**BRIEF**
Skip the pictures and repeat each line of the data exactly.

**DATA LINES**
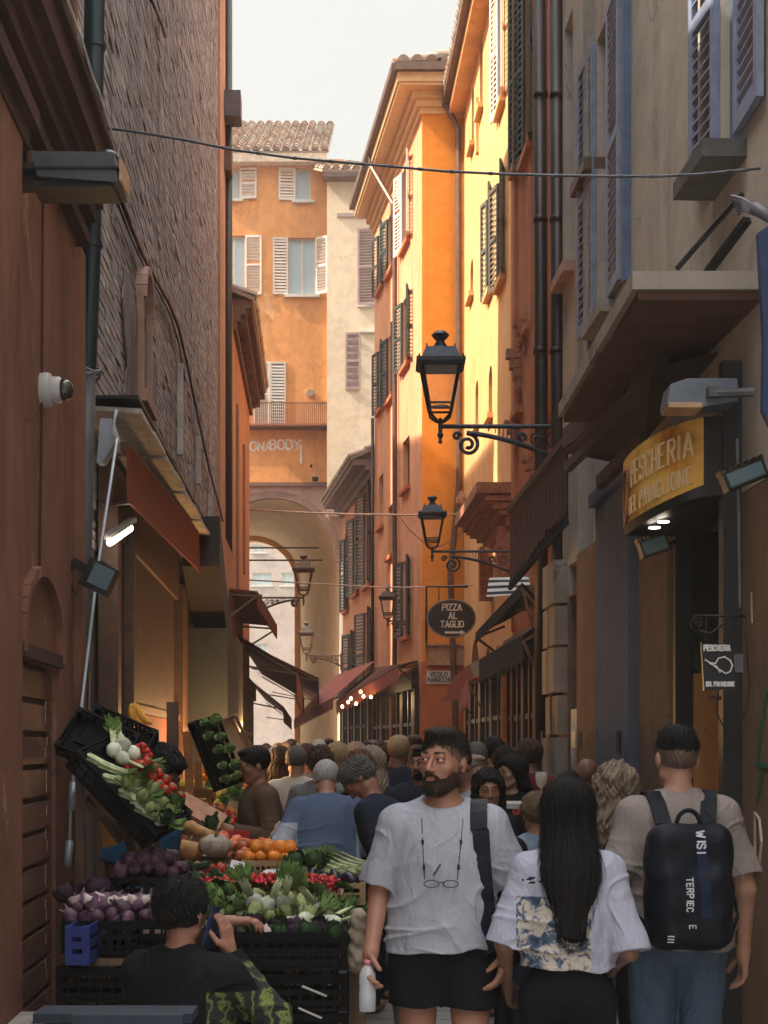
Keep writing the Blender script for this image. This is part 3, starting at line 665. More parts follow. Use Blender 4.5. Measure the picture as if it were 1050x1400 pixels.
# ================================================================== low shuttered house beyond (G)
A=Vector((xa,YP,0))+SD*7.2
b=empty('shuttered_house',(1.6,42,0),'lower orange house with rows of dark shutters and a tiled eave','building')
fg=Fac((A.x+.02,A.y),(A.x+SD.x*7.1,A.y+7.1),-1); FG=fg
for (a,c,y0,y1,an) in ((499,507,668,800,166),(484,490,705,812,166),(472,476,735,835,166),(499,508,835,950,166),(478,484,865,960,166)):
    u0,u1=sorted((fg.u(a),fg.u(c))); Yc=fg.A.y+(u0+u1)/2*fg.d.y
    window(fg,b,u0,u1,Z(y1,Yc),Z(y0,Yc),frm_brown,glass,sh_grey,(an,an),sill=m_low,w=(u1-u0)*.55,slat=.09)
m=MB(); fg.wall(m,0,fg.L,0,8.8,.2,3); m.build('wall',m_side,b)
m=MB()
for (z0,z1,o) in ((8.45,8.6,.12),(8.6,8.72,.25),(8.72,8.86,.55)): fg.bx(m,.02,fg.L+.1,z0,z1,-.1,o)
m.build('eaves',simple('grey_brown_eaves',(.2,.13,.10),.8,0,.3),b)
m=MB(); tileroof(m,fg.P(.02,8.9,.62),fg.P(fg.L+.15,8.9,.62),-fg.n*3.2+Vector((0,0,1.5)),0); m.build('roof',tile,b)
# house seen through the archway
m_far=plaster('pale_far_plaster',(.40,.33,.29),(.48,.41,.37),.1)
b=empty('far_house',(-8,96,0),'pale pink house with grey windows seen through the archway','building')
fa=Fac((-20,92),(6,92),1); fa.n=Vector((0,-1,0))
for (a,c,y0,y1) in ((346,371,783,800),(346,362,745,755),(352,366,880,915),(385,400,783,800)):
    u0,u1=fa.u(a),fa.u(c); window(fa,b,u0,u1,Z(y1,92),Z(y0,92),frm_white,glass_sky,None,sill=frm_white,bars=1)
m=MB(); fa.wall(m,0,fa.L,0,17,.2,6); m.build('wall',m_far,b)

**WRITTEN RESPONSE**
Keep writing the Blender script for this image. This is part 3, starting at line 665. More parts follow. Use Blender 4.5. Measure the picture as if it were 1050x1400 pixels.
# ================================================================== low shuttered house beyond (G)
A=Vector((xa,YP,0))+SD*7.2
b=empty('shuttered_house',(1.6,42,0),'lower orange house with rows of dark shutters and a tiled eave','building')
fg=Fac((A.x+.02,A.y),(A.x+SD.x*7.1,A.y+7.1),-1); FG=fg
for (a,c,y0,y1,an) in ((499,507,668,800,166),(484,490,705,812,166),(472,476,735,835,166),(499,508,835,950,166),(478,484,865,960,166)):
    u0,u1=sorted((fg.u(a),fg.u(c))); Yc=fg.A.y+(u0+u1)/2*fg.d.y
    window(fg,b,u0,u1,Z(y1,Yc),Z(y0,Yc),frm_brown,glass,sh_grey,(an,an),sill=m_low,w=(u1-u0)*.55,slat=.09)
m=MB(); fg.wall(m,0,fg.L,0,8.8,.2,3); m.build('wall',m_side,b)
m=MB()
for (z0,z1,o) in ((8.45,8.6,.12),(8.6,8.72,.25),(8.72,8.86,.55)): fg.bx(m,.02,fg.L+.1,z0,z1,-.1,o)
m.build('eaves',simple('grey_brown_eaves',(.2,.13,.10),.8,0,.3),b)
m=MB(); tileroof(m,fg.P(.02,8.9,.62),fg.P(fg.L+.15,8.9,.62),-fg.n*3.2+Vector((0,0,1.5)),0); m.build('roof',tile,b)
# house seen through the archway
m_far=plaster('pale_far_plaster',(.40,.33,.29),(.48,.41,.37),.1)
b=empty('far_house',(-8,96,0),'pale pink house with grey windows seen through the archway','building')
fa=Fac((-20,92),(6,92),1); fa.n=Vector((0,-1,0))
for (a,c,y0,y1) in ((346,371,783,800),(346,362,745,755),(352,366,880,915),(385,400,783,800)):
    u0,u1=fa.u(a),fa.u(c); window(fa,b,u0,u1,Z(y1,92),Z(y0,92),frm_white,glass_sky,None,sill=frm_white,bars=1)
m=MB(); fa.wall(m,0,fa.L,0,17,.2,6); m.build('wall',m_far,b)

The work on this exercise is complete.